Recuerdo que en el pueblo donde transcurrió mi infancia existían cerca de mi casa, las viviendas de familias adineradas. Un día que entré a una que nunca olvidaré, vi que en el fondo del patio había una habitación iluminada por una luz de neón que me pareció hermosa porque la de la mía (como en la mayoría del pueblo) era un cocuyo amarillo que apenas dibujaba nuestra sombra. Avancé curiosa hacia aquel cuarto, me subí sobre una piedra que estaba debajo de la ventana y pude ver que en el interior, sobre un camastro estaba un adolescente blanco de cabellos castaños con unas piernas delgadísimas, y su boca era una mueca de la que descolgaba incesante, un hilillo de babas. Supe tiempo después que era el hijo enfermo, el hijo que había que ocultar de aquella familia muy querida por todos y visitada con mucha asiduidad por el sacerdote de nuestro pueblo. Familia de misa, procesión. Católica hasta la médula.
He trabajado en muchos colegios del sector privado y oficial. Colegios de estratos altos y también de esos en los que uno se gasta un alto porcentaje del sueldo ayudando con la merienda a sus estudiantes. Y nunca encontré un Proyecto Educativo Institucional (PEI) que involucrara la educación para un chico que padeciera cualquiera discapacidad. En esas instituciones o todos eran ricos, o todos de clase media o todos mendicantes, pero nunca se recibía a un discapacitado. Sé de universidades privadas y públicas que funcionan igual. Cuando reciben en sus aulas a jóvenes sordos, ciegos o con la carencia de algún miembro que dificulte su movilidad, ellos padecen de manera desmesurada porque no existen profesores preparados para acompañarlos en su educación.
Las calles, carreras y avenidas de nuestras principales ciudades son un monumento a la improvisación y no se piensan para que los discapacitados puedan transitar sin riesgos por ellas. Cuando no parecen campos bombardeados como si la guerra nuestra de hace cien años nos dejara un recuerdito en cada hueco, se erigen como vías donde la movilidad es casi imposible para los seres con un padecimiento físico.

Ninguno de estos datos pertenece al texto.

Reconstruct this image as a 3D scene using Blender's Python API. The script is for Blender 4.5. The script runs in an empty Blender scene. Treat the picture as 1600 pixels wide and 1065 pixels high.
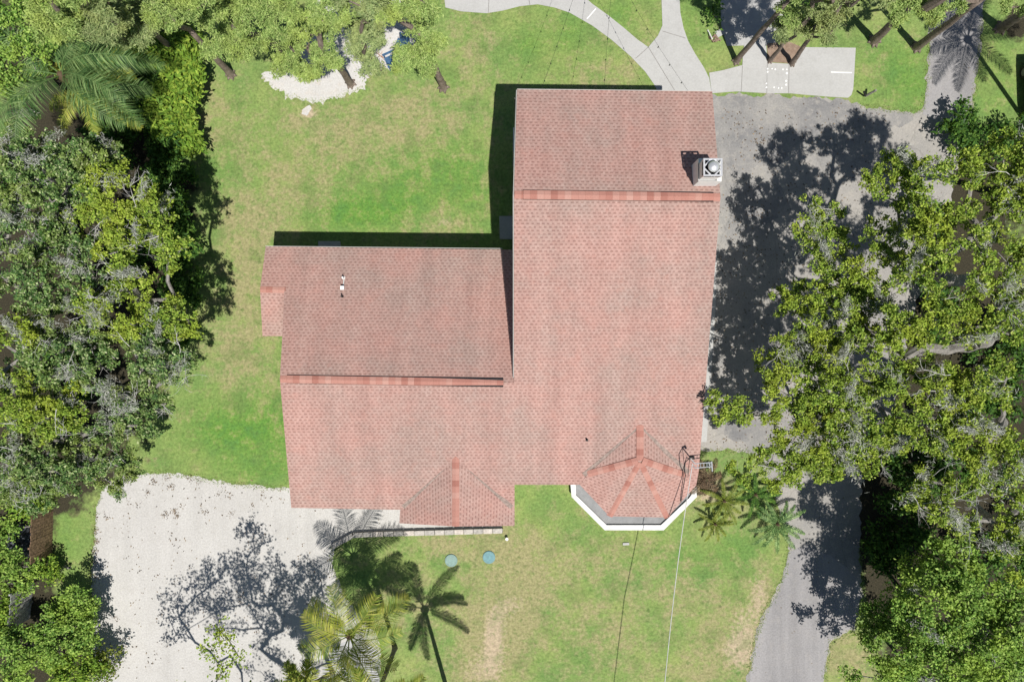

¿Cuál es la telenovela (ya que somos un país que se educa a través de realities y culebrones) que no estigmatiza al discapacitado? Allí está el malo que para serlo deberá tener la cara monstruosa; allí está la ciega que para ser feliz deberá recobrar la vista; allí está “la maldita lisiada” tan popularizada por estos días en las redes sociales; allí está la miope que se transforma en bella para estar a la altura de su galán.
Educados los colombianos en esa doble moral judeo cristiana que entroniza la caridad como un acto que nos reconcilia con los pobrecitos y desamparados, pero ojo, siempre que estén bien lejos, de ninguna forma cerca y mucho menos que sean nuestra responsabilidad…estos últimos días la prensa y medios colombianos, la han emprendido contra este personaje llamado María Luisa Piraquive que lo único que ha hecho es decir en voz alta lo que la mayoría de los colombianos piensa y hace cotidianamente. Ahora se rasgan las vestiduras los mismos periodistas con franca tendencia de derecha que han sostenido y patrocinado en el colmo del servilismo, a personajes todavía más funestos. Estos epígonos de Joseph Goebbels no desaprovechan cualquier escándalo para elaborar cortinas de humo y erigirse como adalides de la ética y la moral. Ellos que han sostenido la exclusión. Cuánto desatino e incoherencia. Trabajan para la impunidad tal cual como dijo Simone de Beauvoir: Lo más escandaloso que tiene el escándalo es que uno se acostumbra.